The report also cited Mansion House reforms, a rise in pensioner action groups lobbying for discretionary pension and increased media scrutiny of deals as other reasons why schemes may be looking at their options.
“Our 2024 survey showed a marked increase in schemes considering run-on strategies versus full insurance at an earlier stage, except for giant schemes over £5bn,” says the report.
According to Charlie Finch, Partner at LCP, there may indeed be something of a plateauing of activity in the market in the short term.
“Our projections show a slight dampening over the next five years with higher demand in later years and demand remaining at circa £400bn to £600bn over the next decade,” he said.
The main alternative to an insurance buy-out is for the scheme to run on. Hughes and Njamma’s article says that there is increased interest from trustees in fiduciary management, where schemes take on a third-party asset manager specialising in implementing a bespoke run on investment strategy.
“Fiduciary management is becoming a standard tool, with 18 per cent of UK pension schemes using this service in some form,” the article says.
The cost of a buy-out was a consideration in the decision to run on but Goldman was also finding that sponsoring companies were using fiduciary management to keep a pension scheme running out of a sense of responsibility to current and former employees.
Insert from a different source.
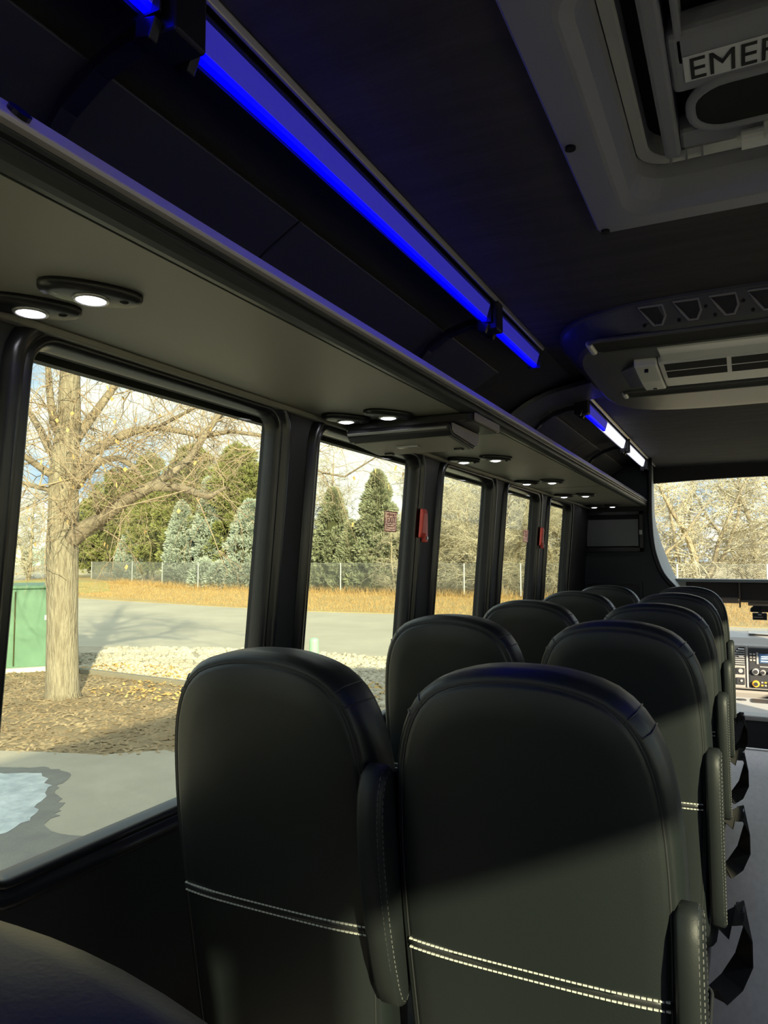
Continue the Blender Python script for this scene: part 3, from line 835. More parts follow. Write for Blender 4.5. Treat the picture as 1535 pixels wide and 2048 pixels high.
def make_seat(aisle):
    t = thing('bus_seat', (0, 0, 0), 'x', 'seat', 'black leather passenger seats')
    rings = []
    prof = [(('s', 0.03), -0.066), (('s', 0.35), -0.0655), (('s', 0.65), -0.064), (('s', 0.88), -0.060), (('d', 0.026), -0.0575), (('d', 0.0205), -0.0545), (('d', 0.017), -0.0510), (('d', 0.0125), -0.0530),
            (('d', 0.007), -0.046), (('d', 0.001), -0.036), (('d', 0.0), -0.020), (('d', -0.001), 0.0), (('d', 0.0), 0.025), (('d', 0.006), 0.042), (('d', 0.022), 0.056), (('s', 0.85), 0.062), (('s', 0.4), 0.060), (('s', 0.03), 0.058)]
    for (kk, v), y in prof:
        lp = scaled(v) if kk == 's' else inset(v)
        rings.append([(x, ry(z) + y, z) for x, z in lp])
    back = MB().loft(rings).build('backrest', LEATHER, t, smooth=True, local=True)
    ORG[back.name] = Vector((0, 0, 0))
    lp = inset(0.0170)
    MB().tube([(x, ry(z) - 0.0512, z) for x, z in lp], 0.0019, 6, closed=True).build('back_seam', SEAM, back, smooth=True, local=True)
    # short doubled seams across the upper corners of the gusset
    for s in (1, -1):
        b = MB()
        for dz in (0.0, 0.010):
            q = []
            for d, y in ((0.0170, -0.052), (0.009, -0.0495), (0.0005, -0.037), (-0.0012, -0.020), (-0.002, 0.0), (-0.001, 0.025)):
                L = inset(d)
                i = min(range(len(L)), key=lambda k: abs(L[k][1] - (1.058 + dz)) + (10 if L[k][0] * s < 0 else 0) + (10 if abs(L[k][0]) < 0.05 else 0))
                p, r2 = L[i], L[i - 1 if s > 0 else i + 1]
                fr = 0.0 if dz == 0 else 0.35
                x, z = p[0] + (L[(i + 1 if s > 0 else i - 1) % len(L)][0] - p[0]) * fr, p[1] + (L[(i + 1 if s > 0 else i - 1) % len(L)][1] - p[1]) * fr
                q.append((x, ry(z) + y, z))
            b.tube(q, 0.0013, 6)
        b.build('corner_seam', SEAM, back, smooth=True, local=True)
    # waist band fold and two rows of pale stitches
    zc = 0.713
    b = MB()
    for zz in (zc + 0.0062, zc - 0.0062):
        for k in range(50):
            x = -0.180 + 0.360 * (k + 0.5) / 50
            y = ry(zz) - 0.0650 + 0.009 * (abs(x) / 0.18) ** 4
            hw, hh = 0.0028, 0.0011
            b.box(x - hw, x + hw, y - 0.0016, y + 0.002, zz - hh, zz + hh)
    b.build('stitching', THREAD, back, kind='stuff', label='two rows of pale stitches', local=True)
    b = MB()
    rg = []
    for k in range(17):
        x = -0.182 + 0.364 * k / 16
        y = ry(zc) - 0.0632 + 0.009 * (abs(x) / 0.18) ** 4
        rg.append([(x, y + 0.004, zc - 0.006), (x, y - 0.0022, zc - 0.0035), (x, y - 0.0022, zc + 0.0035), (x, y + 0.004, zc + 0.006)])
    b.loft(rg).build('waist_fold', SEAM, back, smooth=True, local=True)
    # cushion
    cs = []
    for y, hx, z0, z1 in ((0.035, 0.17, 0.36, 0.44), (0.05, 0.196, 0.335, 0.462), (0.20, 0.200, 0.33, 0.466), (0.40, 0.200, 0.33, 0.476), (0.47, 0.198, 0.335, 0.470), (0.495, 0.18, 0.355, 0.440)):
        cs.append([(x, y, z) for x, z in rrect(-hx, hx, z0, z1, 0.035, 4)])
    cu = MB().loft(cs).build('cushion', LEATHER_SIDE, t, smooth=True, local=True)
    MB().tube([(x, y, 0.452) for x, y in rrect(-0.200, 0.200, 0.06, 0.485, 0.03, 4)], 0.004, 6, closed=True).build('cushion_piping', SEAM, cu, smooth=True, local=True)
    MB().box(-0.175, 0.175, 0.0, 0.44, 0.275, 0.333).build('seat_frame', PLASTIC_BLK, t, bevel=0.008, local=True)
    for s in (-1, 1):
        MB().prism([(0.10, 0.0), (0.36, 0.0), (0.36, 0.012), (0.27, 0.03), (0.25, 0.276), (0.17, 0.276), (0.15, 0.03), (0.10, 0.012)], 'x', s * 0.13 - 0.015, s * 0.13 + 0.015).build('leg', PLASTIC_BLK, t, bevel=0.003, local=True)
    # raised armrest standing beside the back
    def arm(x, ztop, length, name, th=0.0215, wide=0.050):
        rings = []
        n = 20
        def teardrop(sc, ins):
            r = []
            for k in range(n):
                u = 2 * math.pi * k / n
                z = ztop - length / 2 + (length / 2 - ins) * math.sin(u)
                w = (wide + 0.012 * math.sin(u)) - ins
                y = ry(z) - wide - 0.002 + w * math.copysign(abs(math.cos(u)) ** 0.8, math.cos(u))
                r.append((y, z))
            return r
        for dx, ins in ((-th, 0.016), (-th * 0.93, 0.007), (-th * 0.6, 0.0), (th * 0.6, 0.0), (th * 0.93, 0.007), (th, 0.016)):
            rings.append([(x + dx, y, z) for y, z in teardrop(1, ins)])
        a = MB().loft(rings).build(name, LEATHER_SIDE, t, smooth=True, local=True)
        b = MB()
        for ins in (0.009, 0.002):
            tp = teardrop(1, ins)
            xx = x + th * (0.94 if ins > 0.005 else 0.66)
            for k in range(n):
                p, q = tp[k], tp[(k + 1) % n]
                m = max(1, int(math.hypot(q[0] - p[0], q[1] - p[1]) / 0.008))
                for j in range(m):
                    y0, z0 = p[0] + (q[0] - p[0]) * (j + 0.2) / m, p[1] + (q[1] - p[1]) * (j + 0.2) / m
                    y1, z1 = p[0] + (q[0] - p[0]) * (j + 0.8) / m, p[1] + (q[1] - p[1]) * (j + 0.8) / m
                    b.add([(xx, y0, z0), (xx, y1, z1), (xx + 0.0012, y1, z1 + 0.0008), (xx + 0.0012, y0, z0 + 0.0008)], [(0, 1, 2, 3)])
        b.build('arm_stitching', M_ARM, a, kind='stuff', local=True)
    if aisle:
        arm(0.2035, 0.850, 0.42, 'armrest', 0.017, 0.040)
        # lap belt hanging in a loop on the aisle side
        pts = [(0.20, 0.02, 0.40), (0.232, 0.05, 0.425), (0.252, 0.10, 0.415), (0.262, 0.15, 0.35), (0.250, 0.17, 0.27), (0.222, 0.14, 0.225), (0.19, 0.08, 0.215), (0.17, 0.05, 0.24)]
        rg = []
        for i, p in enumerate(pts):
            p = Vector(p); a = Vector(pts[max(i - 1, 0)]); c = Vector(pts[min(i + 1, len(pts) - 1)])
            tn = (c - a).normalized()
            wd = Vector((math.cos(0.5 + 0.45 * i), math.sin(0.5 + 0.45 * i), 0.35)).normalized()
            wd = (wd - tn * wd.dot(tn)).normalized()
            nn = tn.cross(wd) * 0.0016
            w = wd * 0.028
            rg.append([p - w - nn, p + w - nn, p + w + nn, p - w + nn])
        bl = MB().loft(rg).build('seat_belt', BELT, t, local=True)
        MB().box(0.236, 0.256, 0.07, 0.125, 0.405, 0.43).build('buckle', PLASTIC_BLK, bl, bevel=0.004, local=True)
    else:
        arm(0.2085, 0.975, 0.37, 'armrest')
    return t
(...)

“It is our opinion that trustees who are charting a course toward a buy-out agreement with an insurance company will also need to be sensitive to how insurers invest, taking into account solvency capital, regulatory and accounting considerations, and other inputs to target better risk-transfer pricing,” says the article.
“Conversely, trustees who see value in retaining control of their schemes, and have the investment capability to run on successfully, may have the opportunity to invest in areas of the market often eschewed by insurers, such as securitisations.”
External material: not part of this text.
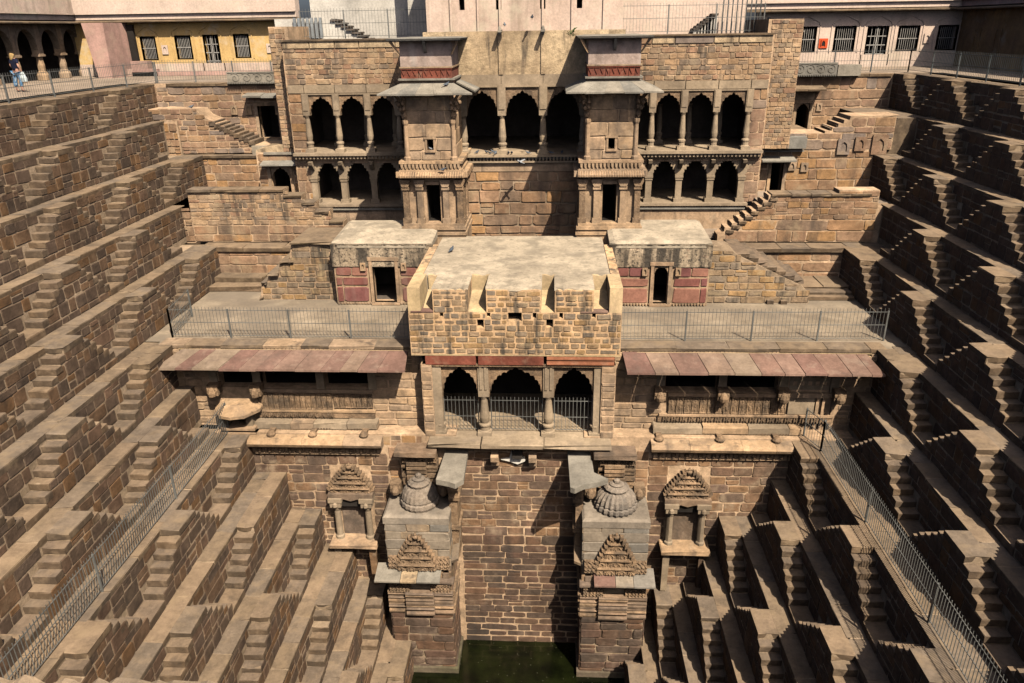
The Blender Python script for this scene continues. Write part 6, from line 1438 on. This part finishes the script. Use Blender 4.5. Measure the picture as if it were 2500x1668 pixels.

There are other alternatives emerging to both buy-out and run on. Last month, M&G announced it had completed a risk-sharing buy-in with an unnamed pension scheme and its sponsor.
The deal involved 3,200 members and came in at £500m. Members were insured in the same way as they would be via a traditional buy-in, but instead the sponsoring employer remains involved, sharing the financial risks and any potential upsides.
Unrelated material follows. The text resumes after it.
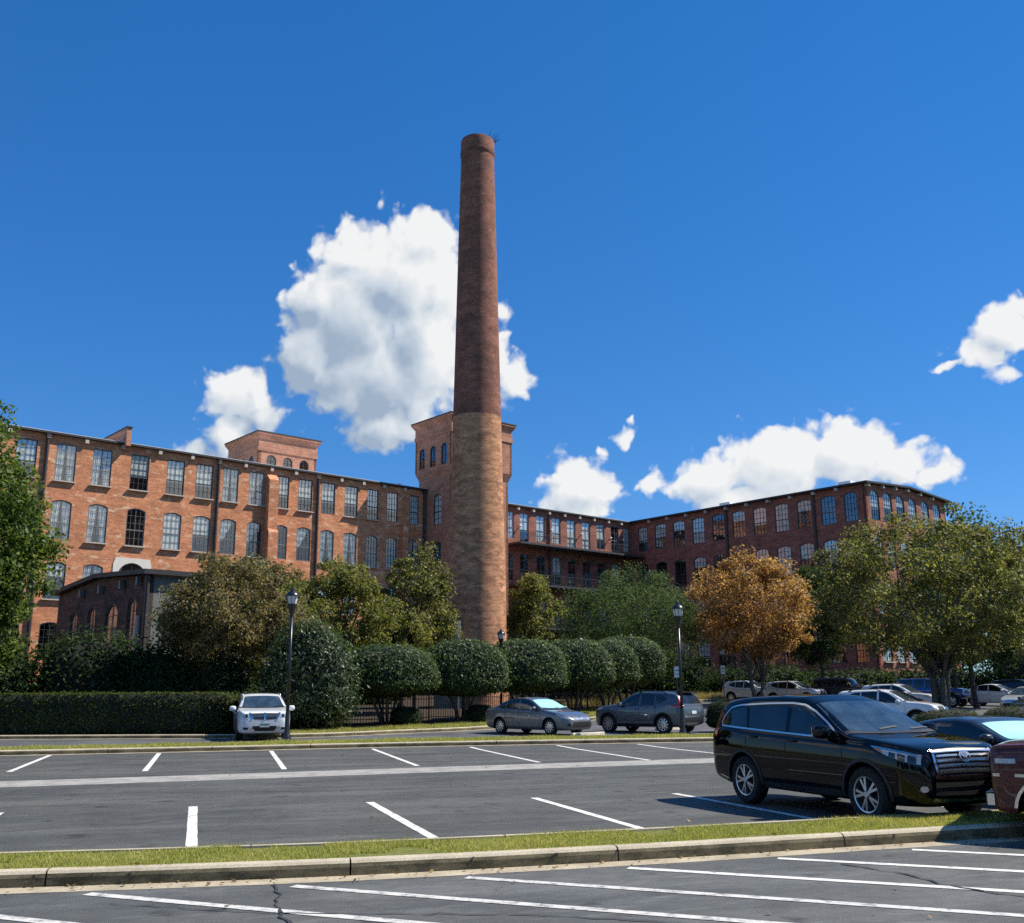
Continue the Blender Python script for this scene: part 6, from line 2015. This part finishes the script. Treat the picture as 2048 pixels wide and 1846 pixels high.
# boxy blue off-roader
JP = dict(front=2.05, rear=-2.12, fa=1.42, ra=-1.42, wr=.40, hw=.93, rim=.6, spokes=10, double=True, tw=.25, tumble=.16,
          top=[(-2.12, 1.0), (-2.10, 1.15), (-2.06, 1.78), (-1.95, 1.83), (-.5, 1.85), (.42, 1.83), (.52, 1.79), (.84, 1.30), (.9, 1.26), (1.7, 1.20), (1.98, 1.16), (2.04, 1.10), (2.05, 1.0)],
          belt=[(-2.12, .96), (-2.08, 1.16), (.9, 1.17), (1.9, 1.12), (2.05, .95)], bot=[(-2.12, .6), (-2.0, .5), (1.9, .5), (2.05, .6)],
          plan=[(-2.12, .84), (-2.06, .88), (.9, .885), (1.3, .84), (1.98, .74), (2.05, .68)], ws=(.82, .54))
c = Car('parked_offroader', JP, 'paint_blue')
side_windows(c, [([(-1.9, 1.73), (-1.1, 1.75)], [(-1.9, 1.24), (-1.1, 1.24)]), ([(-1.0, 1.75), (-.35, 1.76)], [(-1.0, 1.24), (-.35, 1.24)]), ([(-.25, 1.76), (.42, 1.74)], [(-.25, 1.24), (.62, 1.24)])])
c.windshield(); c.mirror(.66, 1.32, 'plastic_black', (.05, .1, .1), .15)
for s, v in ((1, 'L'), (-1, 'R')):
    c.ellipse('headlight', 'F', (s * .50, 1.0), .09, .09, 'lamp_clear', off=.02)
    mb = MB(); mb.box((1.44, s * .93, .92), (1.0, .22, .07)); mb.build('fender', MATS['plastic_black'], c.root)
for k in range(7): c.strip('grille_slot', 'F', [(-.27 + k * .09, 1.09), (-.27 + k * .09, .86)], .045, 'rubber', off=.012)
mb = MB(); mb.box((2.14, 0, .66), (.16, 1.6, .18)); mb.build('bumper', MATS['plastic_black'], c.root)
finish(c, 27.9, 68.5, (.75, -.66), 'boxy blue off-roader behind the olive tree trunk', 'car', 'cars in the far lot')
clone(c, 'paint_blue', 'paint_dark', 24.4, 76, (.75, -.66), 'boxy black off-roader between the silver crossover and the blue one', 'car')
# ------------------------------------------------------------------ lamp posts, signs, fence
def lamp_post(x, y, h, base_z, label, s=1.0, lean=0.0):
    r = empty('lamp_post', (x, y, base_z))
    tag(r, label, 'lamp post', 'black lantern lamp posts')
    mb = MB(); mb.lathe([(.16 * s, -.1), (.16 * s, .12), (.12 * s, .2), (.085 * s, .35), (.075 * s, .9), (.062 * s, 1.0)], 16); mb.build('base', MATS['lamp_black'], r, smooth=True, angle=.6)
    hh = h - 1.05 * s
    mb = MB(); mb.lathe([(.062 * s, .95), (.05 * s, hh)], 14); mb.build('pole', MATS['lamp_black'], r, smooth=True)
    mb = MB(); mb.lathe([(.05 * s, hh - .02), (.075 * s, hh + .02), (.07 * s, hh + .06), (.14 * s, hh + .34 * s), (.165 * s, hh + .42 * s), (.165 * s, hh + .45 * s)], 14); mb.build('collar', MATS['lamp_black'], r, smooth=True, angle=.7)
    mb = MB(); mb.lathe([(.16 * s, hh + .45 * s), (.215 * s, hh + .72 * s)], 8); ln = mb.build('lantern', MATS['lamp_glass'], r)
    mb = MB()
    for k in range(8):
        a = 2 * math.pi * k / 8
        mb.tube([(.164 * s * math.cos(a), .164 * s * math.sin(a), hh + .45 * s), (.22 * s * math.cos(a), .22 * s * math.sin(a), hh + .73 * s)], [.012 * s] * 2, 4)
    mb.build('lantern_rib', MATS['lamp_black'], ln)
    mb = MB(); mb.lathe([(.255 * s, hh + .72 * s), (.255 * s, hh + .75 * s), (.17 * s, hh + .86 * s), (.10 * s, hh + .90 * s), (.095 * s, hh + .95 * s), (.04 * s, hh + .98 * s), (.045 * s, hh + 1.02 * s), (.01 * s, hh + 1.06 * s)], 14); mb.build('cap', MATS['lamp_black'], r, smooth=True, angle=.7)
    return r


lamp_post(-7.85, 36.0, 5.3, gz(36) + .12, 'tall black lantern post in front of the white SUV')
lamp_post(6.5, 40.0, 5.15, gz(40) + .0, 'tall black lantern post beside the slate crossover')
lamp_post(-.62, 52.6, 4.55, gz(52.6) + .1, 'short lantern post rising between the clipped hollies at the chimney foot', .85)
lamp_post(4.3, 66.0, 4.6, gz(66) + .1, 'small distant lantern post behind the fourth clipped holly', .8)
for r_ in ():
    pass


def sign(x, y, h, label):
    r = empty('parking_sign', (x, y, gz(y) + .08)); tag(r, label, 'sign', 'small white parking signs')
    mb = MB(); mb.box((0, .03, h / 2), (.06, .04, h)); mb.build('post', MATS['sign_post'], r)
    mb = MB(); mb.box((0, 0, h - .30), (.32, .015, .62)); p = mb.build('plate', MATS['sign_white'], r)
    mb = MB(); mb.box((0, -.012, h - .2), (.24, .006, .06)); mb.box((0, -.012, h - .42), (.2, .006, .04)); mb.build('sign_print', MATS['plate_green'], p)
    return r


sign(9.55, 60.0, 2.6, 'small white parking sign behind the right lantern post')
sign(15.2, 74.5, 2.7, 'small white parking sign left of the orange tree trunk')

# iron picket fence behind the hollies
FL = resample(smooth_line([(-10.5, 47.5), (-6.5, 50.2), (-3.0, 52.6), (.2, 56.2), (3.2, 61.0), (5.6, 66.0)]), 2.4)
fence = empty('iron_fence', (0, 0, 0)); tag(fence, 'black iron picket fence behind the row of clipped hollies', 'fence')
pk = MB(); pk.box((0, 0, .6), (.022, .022, 1.2)); pk_me = pk.mesh('picket', MATS['iron_black'])
po = MB(); po.box((0, 0, .7), (.07, .07, 1.4)); po.box((0, 0, 1.42), (.10, .10, .05)); po_me = po.mesh('post', MATS['iron_black'])
for a, b in zip(FL[:-1], FL[1:]):
    link('post', po_me, fence, (a.x, a.y, gz(a.y) + .1))
    d = b - a; ang = math.atan2(d.y, d.x)
    for zz in (.18, 1.08):
        mb = MB(); mb.box((0, 0, zz), (d.length, .03, .035)); m_ = (a + b) / 2
        mb.build('rail', MATS['iron_black'], fence, loc=(m_.x, m_.y, gz(m_.y) + .1), rz=ang)
    n_ = int(d.length / .14)
    for k in range(1, n_):
        q = a + d * (k / n_)
        link('picket', pk_me, fence, (q.x, q.y, gz(q.y) + .1), ang)


for x, y, lab in ((2.85, 39.95, 'pale concrete wheel stop before the grey sedan'), (6.7, 44.6, 'pale concrete wheel stop beyond the slate crossover')):
    mb = MB()
    pr = [(-.09, 0), (.09, 0), (.07, .12), (.04, .15), (-.04, .15), (-.07, .12)]
    n_ = len(pr)
    mb.add([(-.9, a, b) for a, b in pr] + [(.9, a, b) for a, b in pr], [tuple(range(n_)), tuple(reversed(range(n_, 2 * n_)))] + [(i, n_ + i, n_ + (i + 1) % n_, (i + 1) % n_) for i in range(n_)])
    o = mb.build('wheel_stop', MATS['concrete_light'], loc=(x, y, gz(y)), rz=rad(44)); tag(o, lab, 'wheel stop', 'concrete wheel stops')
M&G completed the deal using its ‘value share bulk annuity’ service. This involved a Guernsey-based reinsurer owned by M&G, alongside The Prudential Assurance Company, M&G’s parent company.
The sponsor also retains the option to withdraw any excess from the reinsurer once a year.
“The solution we have achieved ultimately enables the trustee to achieve their derisking objectives and secure members’ benefits, while enabling the sponsor to access risks and rewards that would be passed to an insurer in a more traditional transaction,” said Alison Fleming, Partner at PwC, an adviser on the deal in the press release that accompanied the announcement.
M&G life insurance CEO Clive Bolton, said it was a “ground-breaking” transaction that provided scheme members with the security of a buy-in, while sharing the financial risk and upside with the corporate sponsor.
“This significant de-risking milestone has been made possible thanks to the strong alignment of interests, collaboration and commitment between all parties involved,” he said, in the same press release.
Even with options such as these, the growth in the number of market participants this year means that UK DB pensions have options galore in terms of choosing an insurance partner for those that still wish to enter into a full-scheme buy-out transaction. It’s mainly a question of when.
“With total annual insurer capacity comfortably over £50bn and new insurer entrants taking total market participants to record numbers, pension schemes are finding that the emerging supply /demand dynamics are delivering great outcomes in current transactions,” said Finch.
“How these dynamics will evolve into 2025 is a fascinating question. With some of the best full scheme buy-in pricing we have seen for years, could this speed up the decisions for some well-funded schemes to move to insurance, or will they judge the risks and rewards of a period of run-on ahead of insurance as acceptable and appropriate?”